Title page for ETD etd-10022000-10490046

Type of Document Dissertation
Author Bodur, H. Onur
URN etd-10022000-10490046
Title Understanding Preference Revision and Concession in Group Decisions
Degree PhD
Department Marketing
Advisory Committee
Advisor Name Title
Arora, Neeraj Committee Co-Chair
Nakamoto, Kent Committee Co-Chair
Brinberg, David L. Committee Member
Eckel, Catherine C. Committee Member
Klein, Noreen M. Committee Member
  • revision
  • satisfaction
  • evolution of preferences
  • group decisions
Date of Defense 2000-08-18
Availability unrestricted
Many purchase decisions involve groups of individuals. In marketing literature, a majority of the studies related to group decisions place greater emphasis on predicting the outcome of the decision than the process. In this dissertation, I contend that understanding the process by which a purchase decision is reached is important because it may influence the joint choice and the satisfaction of a group member with the decision. I study two key elements of the decision making process namely, revision and concession. Consistent with previous research, I propose that a member's preferences are unlikely to be stationary during the group decision-making process. Additionally, a member may make a concession to accommodate the preferences of the other member(s). These two elements are not mutually exclusive and members may revise and/or make concessions when reaching a joint decision. I argue that it is important to distinguish between revision and concession because each may have a different impact on a member's satisfaction with the joint decision.

I propose that the degree of revision and concession made by a member is related to several member and decision related factors. The change in preference of a member is expected to affect the joint purchase decision by reducing the degree of disagreement between the members. It is proposed that a member's satisfaction with the joint decision made is positively related to her degree of revision and negatively related to her own concession.
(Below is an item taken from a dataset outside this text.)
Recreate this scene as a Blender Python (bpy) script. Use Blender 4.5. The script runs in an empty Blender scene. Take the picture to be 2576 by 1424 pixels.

A field study funded by a packaged goods company was designed and implemented to provide a rigorous test of the proposed hypotheses. There is compelling evidence for the negative impact of concession on satisfaction. There is also partial support for the positive impact of revision on satisfaction. Additionally, satisfaction is influenced by an interaction effect between a member's own concession and the concession made by the other member. An important implication of the proposed model is that the process by which a purchase decision is reached (via revision or concession) has a distinct impact on the satisfaction of the group member with the joint decision.